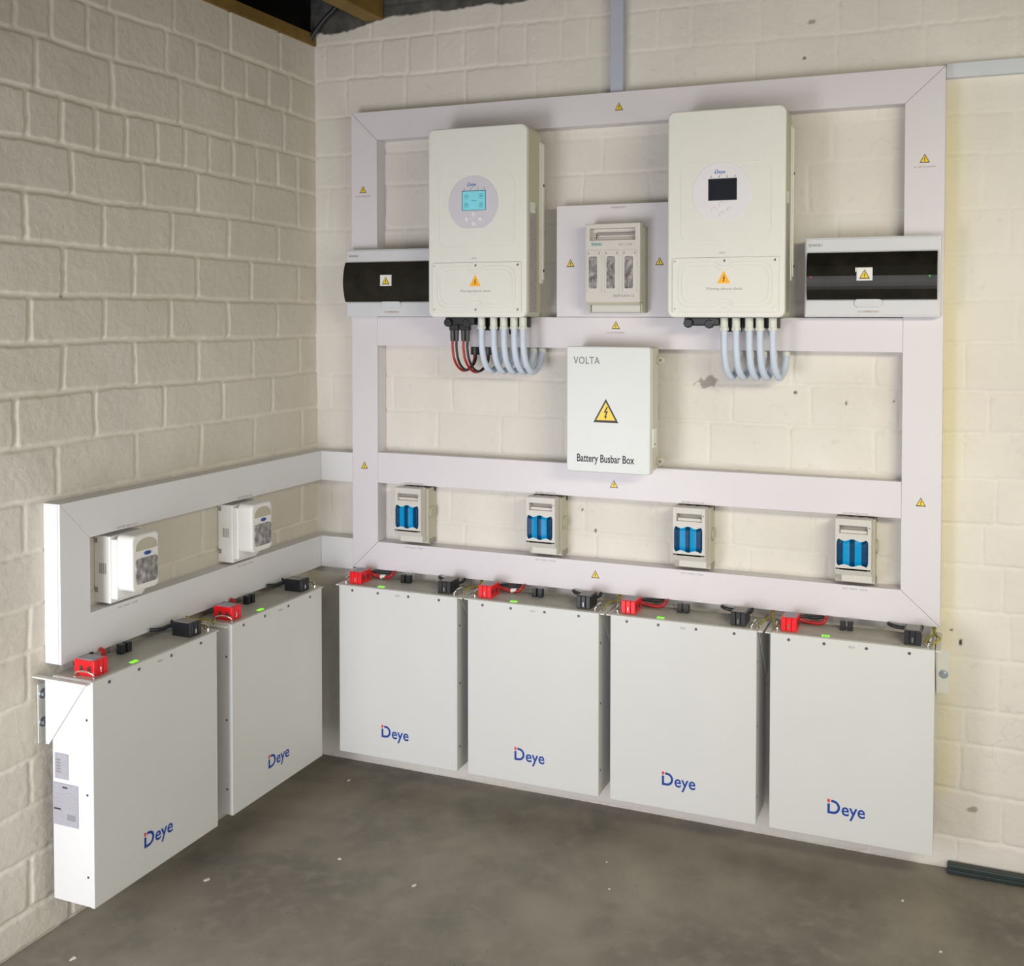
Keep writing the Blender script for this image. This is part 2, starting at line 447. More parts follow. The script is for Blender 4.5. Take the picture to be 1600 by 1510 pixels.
LZ = [2.80, 2.572, 2.435, 2.288, 2.155, 2.018, 1.883, 1.744, 1.615, 1.478, 1.341, 1.198, 1.06, 0.915, 0.79, 0.655, 0.5, 0.375, 0.24, 0.1, 0.0]
LJ = {  # joints of the left wall by course, counted from the top
    1: [-0.744, -0.485, -0.212, -1.0, -1.26],
    2: [-1.2, -1.075, -0.971, -0.774, -0.643, -0.524, -0.402, -0.277, -0.154],
    3: [-1.252, -0.99, -0.719, -0.454, -0.191],
    4: [-1.282, -1.169, -1.051, -0.94, -0.817, -0.699, -0.588, -0.47, -0.349, -0.233, -0.114],
    5: [-1.138, -0.878, -0.643, -0.371, -0.115],
    6: [-1.289, -1.031, -0.758, -0.492, -0.233],
    7: [-1.171, -0.912, -0.643, -0.38, -0.115],
    8: [-1.285, -1.026, -0.764, -0.505, -0.241],
    9: [-1.172, -0.911, -0.644, -0.375, -0.11],
    10: [-1.324, -1.062, -0.796, -0.532, -0.27],
    11: [-1.195, -0.911, -0.635, -0.368, -0.1],
    12: [-1.305, -1.03, -0.76, -0.5, -0.24],
    13: [-1.16, -0.9, -0.628, -0.36, -0.1],
    14: [-1.29, -1.02, -0.76, -0.5, -0.24]}
def joints_left(c):
    k = len(LZ) - c          # course number from the top
    J = LJ.get(k)
    if J is None:
        J = [-0.11 - 0.262 * i - (0.131 if k % 2 else 0) + (0.01 if i % 2 else -0.006) for i in range(-1, 5)]
    lo = min(J); st = 0.118 if k in (2, 4) else 0.262
    return list(J) + [lo - st * i for i in range(1, 14)]
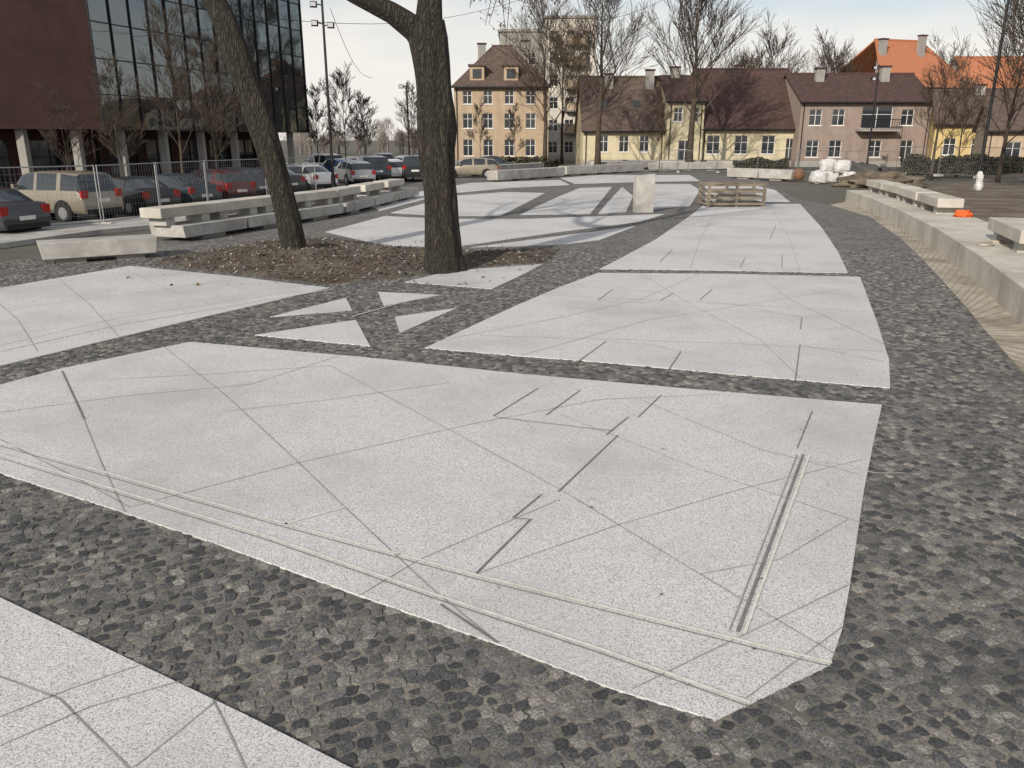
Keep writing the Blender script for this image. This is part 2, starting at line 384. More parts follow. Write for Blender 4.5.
☆ ☆ ☆ ☆ ☆
To be done
Every line of the data above should be quoted exactly. Omit the pictures.

Problem solution
Keep writing the Blender script for this image. This is part 2, starting at line 447. More parts follow. The script is for Blender 4.5. Take the picture to be 1600 by 1510 pixels.
LZ = [2.80, 2.572, 2.435, 2.288, 2.155, 2.018, 1.883, 1.744, 1.615, 1.478, 1.341, 1.198, 1.06, 0.915, 0.79, 0.655, 0.5, 0.375, 0.24, 0.1, 0.0]
LJ = {  # joints of the left wall by course, counted from the top
    1: [-0.744, -0.485, -0.212, -1.0, -1.26],
    2: [-1.2, -1.075, -0.971, -0.774, -0.643, -0.524, -0.402, -0.277, -0.154],
    3: [-1.252, -0.99, -0.719, -0.454, -0.191],
    4: [-1.282, -1.169, -1.051, -0.94, -0.817, -0.699, -0.588, -0.47, -0.349, -0.233, -0.114],
    5: [-1.138, -0.878, -0.643, -0.371, -0.115],
    6: [-1.289, -1.031, -0.758, -0.492, -0.233],
    7: [-1.171, -0.912, -0.643, -0.38, -0.115],
    8: [-1.285, -1.026, -0.764, -0.505, -0.241],
    9: [-1.172, -0.911, -0.644, -0.375, -0.11],
    10: [-1.324, -1.062, -0.796, -0.532, -0.27],
    11: [-1.195, -0.911, -0.635, -0.368, -0.1],
    12: [-1.305, -1.03, -0.76, -0.5, -0.24],
    13: [-1.16, -0.9, -0.628, -0.36, -0.1],
    14: [-1.29, -1.02, -0.76, -0.5, -0.24]}
def joints_left(c):
    k = len(LZ) - c          # course number from the top
    J = LJ.get(k)
    if J is None:
        J = [-0.11 - 0.262 * i - (0.131 if k % 2 else 0) + (0.01 if i % 2 else -0.006) for i in range(-1, 5)]
    lo = min(J); st = 0.118 if k in (2, 4) else 0.262
    return list(J) + [lo - st * i for i in range(1, 14)]
Keep writing the Blender script for this image. This is part 2, starting at line 384. More parts follow. Write for Blender 4.5.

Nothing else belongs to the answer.